The Salvadoran people must begin now to break with conservatism, with timidity, and begin to discuss the many different forms which national life could take. It is the people who guarantee the accords and their future in the medium term by participating in all the activities within the spaces opened up through the peace process.

What role can the "Feliciano Ama" Brigade hope to play in the construction of a new El Salvador?

Now we have achieved the peace accord, we face the task which our Commandante Shafik Jorge Handal prefers not to call reconstruction (because this term gives one the idea that we are

going to reconstruct that which formerly existed, and this is false).

We are going to construct a new society together with the masses who have accompanied the combatants of the FMLN. It is for them that we are now organising this show of solidarity. The brigade also serves to show the government that they should concede to the diverse social forces in order to reach the end of the process of national reconstruction —and this requires the participation of all Salvadoran people —and international aid and solidarity.

After the 1994 elections, if the left wins, what initiatives will be taken to ensure the construction of a new El Salvador — one which is more just, free and democratic? How can a brigade such as the one you are organising influence the process of constructing a new El Salvador?

It is necessary to democratise our society in order to guarantee any changes. The agreements, in and of themselves, don't guarantee these aspects. There must be accompanying changes in direction and coordination, and also in the methodology and functioning of the unions, of the political parties and of the revolutionaries calling for change.

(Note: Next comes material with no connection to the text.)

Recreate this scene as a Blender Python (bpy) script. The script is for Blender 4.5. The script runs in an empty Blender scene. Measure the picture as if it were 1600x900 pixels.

It is an error to say that we are democratising, because it is the country which will be democratic, because we are not the leaders of all society, the solvers of its problems, and we are still not an option for the majority of people. In that sense we have moved to the rearguard of the process.

The leaders, political parties and revolutionaries who are opening the valves of democracy are those who truly gather strength and popular support. Those who do the opposite and look to traditional methods are left isolated and outside the context.

We won peace but we have to look to the struggle still. We haven't won the application of the agreements because for this we must achieve, in a united way, an amplified and massive participation of the nation.

We have to break with the fear of being displaced. Democracy is for everyone, and we are going to build democracy working together — and it won't be a gift from President Alfredo Cristiani, but from the majority.

I can't tell you that we are going to win this, but I also can't tell you that we are going to lose. Only our people will decide this.